The problem with forgiveness is you can’t feel it. Just like you don’t feel guilty for a lot of your sins because no one knows about them. Your conscience might accuse you, but it’s not like you’re arrested for your sins, or have them read aloud in church. If the Credit Union called you up and said, “We’re forgiving your loans,” you’d feel that. Or if you were on death row and the Warden said, “The Governor pardoned you.” You’d not only feel joy but you would experience freedom firsthand.

That’s what makes the end of the story so wrong. The servant who had been forgiven five million days wages is celebrating his freedom at the Boulder Tap house when he sees his old buddy Fred down the bar. Fred owes him 100 days wages. 1/500th of a percent of what he has been forgiven. You’d expect him to forgive, but he doesn’t. Why not? Because he did not believe in his forgiveness. He enjoyed it. He celebrated it, but he did not believe it. The King’s mercy made no difference in his heart, so he was locked up forever.
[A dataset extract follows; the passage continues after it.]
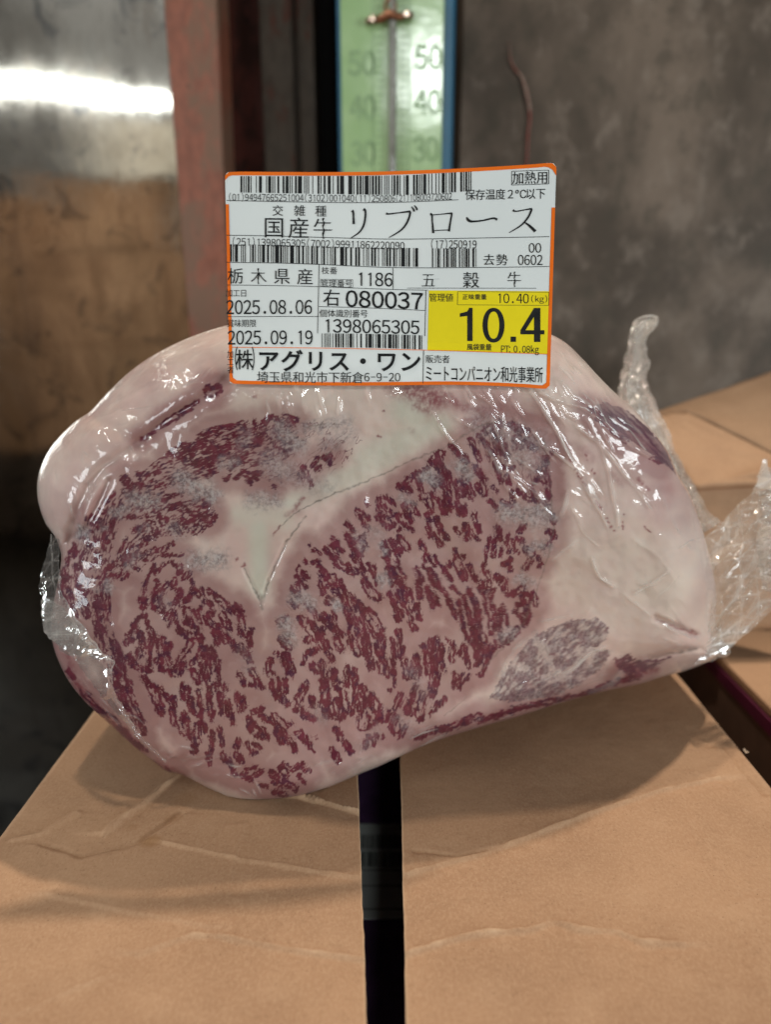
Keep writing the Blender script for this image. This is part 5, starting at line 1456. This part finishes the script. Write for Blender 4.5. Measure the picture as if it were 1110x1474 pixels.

The Kingdom of Heaven is forgiveness from the Father through His Son by the Spirit. Everything else is a blessing, but this is the one thing needful. God has not treated you as you deserved. He offered His Son to declare you righteous, to forgive you. His gift is your freedom from the debt of sin, death, the devil and hell. Believe that and you will forgive your brother seventy-seven times, at least, in the name of Jesus. Amen.